Musician Lizzo took to Instagram yesterday to apologise for any offence caused, after fans called her out over the use of an ableist slur in her new song, Grrrls.

"I’m disappointed in @lizzo for using the word 'sp@z' in her new song 'Grrrls'," one person wrote on Twitter. "There’s no excuse for using an ableist insult in a song in 2022. As someone who champions women, plus size people and others whom society treats poorly, Lizzo preaches inclusivity and should do better."

"Really disappointed to see @lizzo using the ableist slur sp*z in one of her songs. Even if she didn't know the meaning there are 9 other writers and a record label. They knew," another person said on social media, adding: "Goes to show how everyday ableism and discrimination against disabled people isn't even considered."

As the conversation continued, some people pointed out that Lizzo likely meant no harm and made an honest mistake, with someone saying: "If Lizzo discovers our disappointment, I bet she’ll be upset that we’re upset, apologise, amend the song and then do something awesome for the disabled community. Lizzo's a class act. This isn’t a hate campaign, it’s a small conversation aiming for mutual love and respect."

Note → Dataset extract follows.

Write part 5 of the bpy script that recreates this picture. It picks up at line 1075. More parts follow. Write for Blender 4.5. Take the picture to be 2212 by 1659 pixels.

And that's exactly what she did, sharing a heartfelt message with her fans to prove she's listening to what they have to say. "Let me make one thing clear: I never want to promote derogatory language," she wrote in an Instagram post. "As a fat Black woman in America, I’ve had many hurtful words used against me so I overstand [sic] the power words can have (whether intentionally or in my case, unintentionally.)"

She continued, "I’m proud to say there’s a new version of 'Grrrls' with a lyric change. This is the result of me listening and taking action. As an influential artist I’m dedicated to being part of the change I’ve been waiting to see in the world."

Her apology was well received by fans, who flocked to the comments section to praise her for rectifying the mistake. "Showing the world it really is that easy to simply listen and make the change. I love you," one follower said in response to her post, with another commenting: "Thank you, as a disabled person I so appreciate you listening and making the change."